1.3, Hawkesbury River width
By AAA similarity, AM / AP = PM' / BP.
AM / 11 = 4 / 3, so AM = 11 × 4 / 3 = 44/3 ≈ 14.7 m.
The two right triangles share the angle at the sighting point C, plus both have a right angle, so they are similar.
1.4, Parramatta ramp
(a) The small triangle has slope length 1.5 m and the stick's vertical height 1 m. The full ramp has slope length 9 m. Scale factor k = 9 / 1.5 = 6.
Vertical rise of the ramp = 1 × 6 = 6 m.
(b) AAA: both right triangles share the slope angle and both have a right angle where the vertical meets the ground.

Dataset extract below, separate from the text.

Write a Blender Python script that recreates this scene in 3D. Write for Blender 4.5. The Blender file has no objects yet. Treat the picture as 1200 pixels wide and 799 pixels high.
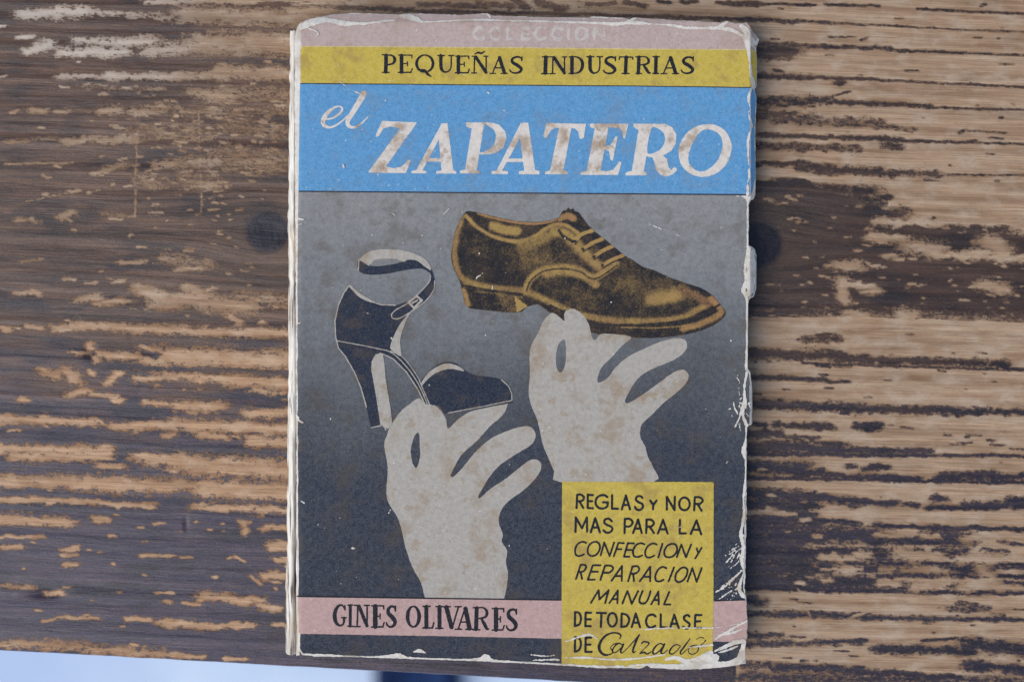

1.5, Triangle in a triangle
AB = AD + DB = 4 + 6 = 10 cm.
△ADE ~ △ABC by AAA (DE ∥ BC gives equal corresponding angles, ∠A is common).
Scale factor k = AD / AB = 4 / 10 = 2/5.
DE = BC × k = 15 × (2/5) = 6 cm.
2.1, Explain your thinking (sample response)
My friend is wrong: Pythagoras tells us the third side of a right triangle when we know the other two, but it does not link two different right triangles. Shadow problems link two different triangles, the small one made by the stick and its shadow, and the large one made by the tree and its shadow. These triangles are similar by AAA because both have a right angle at the ground and the sun's parallel rays make the same angle of elevation in both. So the correct setup is a proportion: height of tree / height of stick = shadow of tree / shadow of stick. For example, a 2 m stick casting a 1.5 m shadow at the same time as a tree casting a 12 m shadow gives h / 2 = 12 / 1.5, so the tree is 16 m tall.
Marking: 1 for naming AAA as the test, 1 for the parallel-rays reason, 1 for writing the proportion in symbols, 1 for a worked numerical example with a height result.